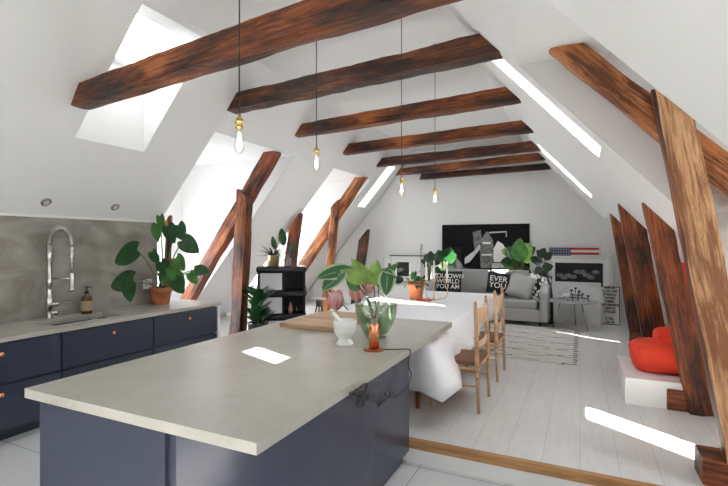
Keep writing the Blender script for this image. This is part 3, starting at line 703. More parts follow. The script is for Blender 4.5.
for i in range(5): mb.leaf((0, 0, .006), (math.cos(i*1.2)*.07, math.sin(i*1.2)*.07, .02), .05, (0, 0, 1), 'oval', .2, .1)
o = mb.build('fallen_petals', M['petalw'], loc=(-1.98, 3.72, TOP+.042), weld=False); tag(o, 'pale fallen petals lying on the chopping board', 'petals')
# copper lamp
lx, ly = -1.375, 3.07
cl = thing('copper_table_lamp', 'copper table lamp with big clear globe bulb on the island', 'lamp', (lx, ly, TOP))
MB().lathe([(0, 0), (.078, 0), (.08, .003), (.08, .007), (.077, .009), (0, .009)], n=40).build('base_disc', M['copper_dk'], cl)
MB().lathe([(0, .009), (.038, .009), (.038, .185), (.035, .19), (.03, .189), (.03, .17), (0, .17)], n=32).build('copper_tube', M['copper'], cl)
prof = [(.02, .165), (.024, .2), (.03, .225)]+[(.1*math.sin(a), .335-.1*math.cos(a)) for a in [R(x) for x in range(22, 181, 11)]]
gl = MB().lathe(prof, n=36).build('globe_bulb', M['clear'], cl)
MB().tube([(.0, 0, .19), (.006, 0, .24), (-.012, 0, .31), (.012, 0, .33), (-.01, 0, .35), (.012, 0, .37)], .0015, 5).build('filament', M['brass'], gl)
def LC(v): return Vector(v)-Vector((lx, ly, TOP))
Xc = -1.125
pts = [(lx+.07, ly+.02, TOP+.006), (lx+.15, ly+.06, TOP+.006), (-1.165, 3.16, TOP+.008), (-1.135, 3.19, TOP-.01)]+[tuple(atX(x, y, Xc)) for x, y in ((408, 365), (411, 373), (409, 383), (403, 390), (397, 396), (391, 397), (387, 396), (385, 393), (388, 391), (390, 394), (387, 398), (383, 400))]
def smooth(pts, n=6):
    pts = [Vector(p) for p in pts]; out = []
    for i in range(len(pts)-1):
        p0 = pts[max(i-1, 0)]; p1 = pts[i]; p2 = pts[i+1]; p3 = pts[min(i+2, len(pts)-1)]
        for k in range(n):
            t = k/n; out.append(.5*((2*p1)+(p2-p0)*t+(2*p0-5*p1+4*p2-p3)*t*t+(3*p1-p0-3*p2+p3)*t*t*t))
    return out+[pts[-1]]
mb = MB().tube([LC(p) for p in smooth(pts)], .0042, 6)
bundle = [atX(x, y, Xc+.005*(i % 3)) for i, (x, y) in enumerate(((377, 405), (370, 400), (364, 397), (358, 395), (352, 396), (350, 393), (357, 390), (361, 386), (367, 383), (366, 389), (361, 394), (358, 389), (355, 391), (360, 398), (366, 402), (368, 396), (362, 391), (359, 397), (357, 405), (361, 408), (364, 403), (361, 396), (366, 391), (362, 387), (356, 393)))]
mb.tube([LC(p) for p in smooth(bundle)], .0045, 6)
mb.build('cord', M['black'], cl)
a = atX(377, 405, Xc); b = atX(386, 397.5, Xc)
MB().tube([LC(a), LC(a.lerp(b, .2)), LC(a.lerp(b, .8)), LC(b)], [.008, .016, .014, .007], 10).build('inline_switch', M['black'], cl)

# ------------------------------------------------------------------ dining table with cloth
TZ = .850
TX0, TX1, TY0, TY1 = -2.85, -1.26, 3.86, 7.75
dt = thing('dining_table', 'long wooden dining table hidden under the white tablecloth', 'table', ((TX0+TX1)/2, (TY0+TY1)/2, S))
MB().box((0, 0, TZ-S-.03), (TX1-TX0-.02, TY1-TY0-.02, .03)).build('tabletop', M['chairwood'], dt)
for sx in (-1, 1):
    for sy in (-1, 1):
        x = sx*((TX1-TX0)/2-.09); y = sy*((TY1-TY0)/2-.14); MB().tube([(x, y, TZ-S-.045), (x, y, 0)], [.028, .02], 12).build('leg', M['seatbrown'], dt)
def tablecloth():
    bm = bmesh.new(); cx, cy = (TX0+TX1)/2, (TY0+TY1)/2; hx, hy = (TX1-TX0)/2, (TY1-TY0)/2
    # perimeter loop with drop
    per = []; n1, n2 = 26, 60
    def side(a, b, n): return [(a[0]+(b[0]-a[0])*i/n, a[1]+(b[1]-a[1])*i/n) for i in range(n)]
    cs = [(-hx, -hy), (hx, -hy), (hx, hy), (-hx, hy)]
    for k in range(4): per += side(cs[k], cs[(k+1) % 4], n1 if k % 2 == 0 else n2)
    N = len(per); rows = []
    drop = .43
    for lv_, f in enumerate((0, .015, .06, .2, .4, .6, .8, 1.0)):
        row = []
        for i, (x, y) in enumerate(per):
            # outward direction
            dx = dy = 0
            if abs(x) > hx-1e-6: dx = math.copysign(1, x)
            if abs(y) > hy-1e-6: dy = math.copysign(1, y)
            dcx = hx-abs(x); dcy = hy-abs(y)
            corner = max(0, 1-math.hypot(dcx, dcy)/.42)*(1 if y < 0 else .15)
            fold = .5+.5*math.sin(i*.95+math.sin(i*.37)*1.5)
            fl = (.015+.035*fold*f + .05*corner**1.3*f**.8*(1 if x > 0 else .4) + (.03*f+.15*math.sin(f*1.5708)*max(0, min(1, (2.1-(y+hy))/.5)))*(1 if dx > 0 else 0))*(f > 0)
            if dx == 0 and dy == 0: fl = 0
            gx_ = x+dx*fl + (-.10*corner*f if dy and not dx and x > 0 else 0); gy_ = y+dy*fl
            if dx and not dy and corner > 0 : gx_ += .10*corner*f*math.copysign(1, x)
            if dy and not dx and corner > 0 and x > 0: gx_ += .16*corner*f
            dr = drop*(.66 if dx > 0 and not dy else 1)*(1+.5*corner*(1 if dx > 0 and not dy else 0)+.06*corner)
            z = TZ+.004-(dr*f+ (.008 if f == 0.015 else 0)) + f*.012*math.sin(i*.5)
            row.append(bm.verts.new((cx+gx_, cy+gy_, z)))
        rows.append(row)
    for A, B in zip(rows, rows[1:]):
        for i in range(N):
            fc = bm.faces.new((A[i], A[(i+1) % N], B[(i+1) % N], B[i])); fc.smooth = True
    f = bm.faces.new(rows[0])
    bmesh.ops.recalc_face_normals(bm, faces=bm.faces)
    me = bpy.data.meshes.new('tablecloth'); bm.to_mesh(me); bm.free(); me.materials.append(M['cloth'])
    o = bpy.data.objects.new('tablecloth', me); C.objects.link(o)
    s = o.modifiers.new('s', 'SOLIDIFY'); s.thickness = .002; s.offset = 1
    return tag(o, 'long white linen tablecloth hanging over the dining table beyond the island', 'tablecloth')
tablecloth()
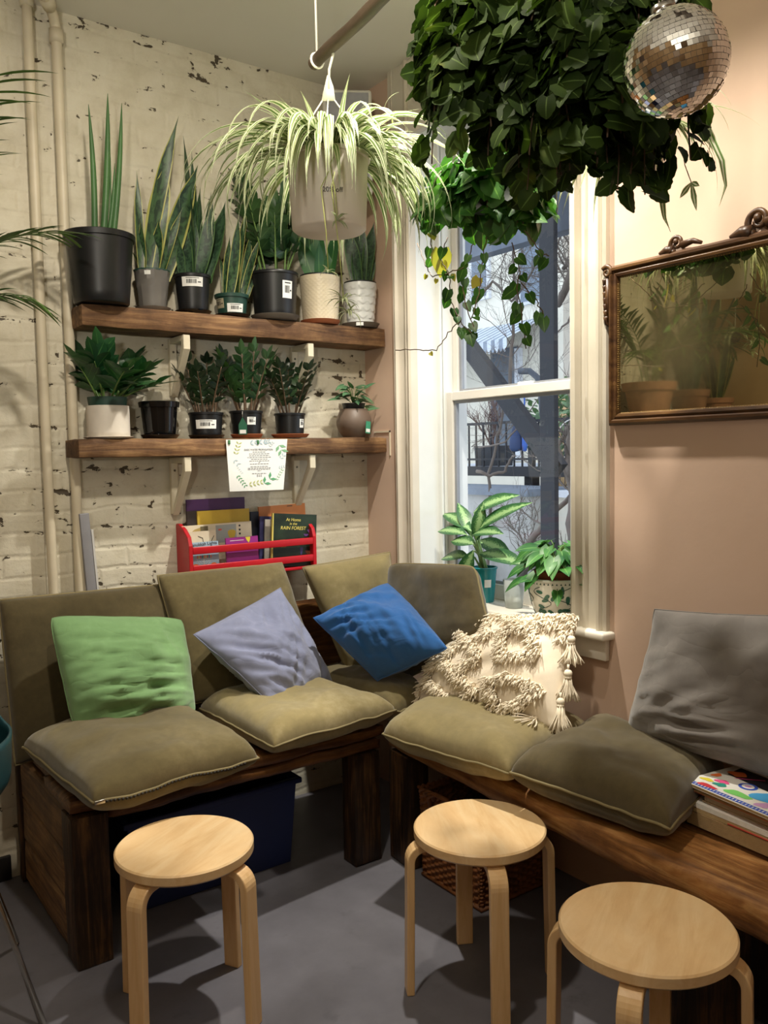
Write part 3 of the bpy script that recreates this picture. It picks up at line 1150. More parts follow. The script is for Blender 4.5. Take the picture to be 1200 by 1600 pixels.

Prompt: From the data above, copy each line that holds "follow".

Response to the exercise:
Keep writing the Blender script for this image. This is part 3, starting at line 703. More parts follow. The script is for Blender 4.5.
Write part 3 of the bpy script that recreates this picture. It picks up at line 1150. More parts follow. The script is for Blender 4.5. Take the picture to be 1200 by 1600 pixels.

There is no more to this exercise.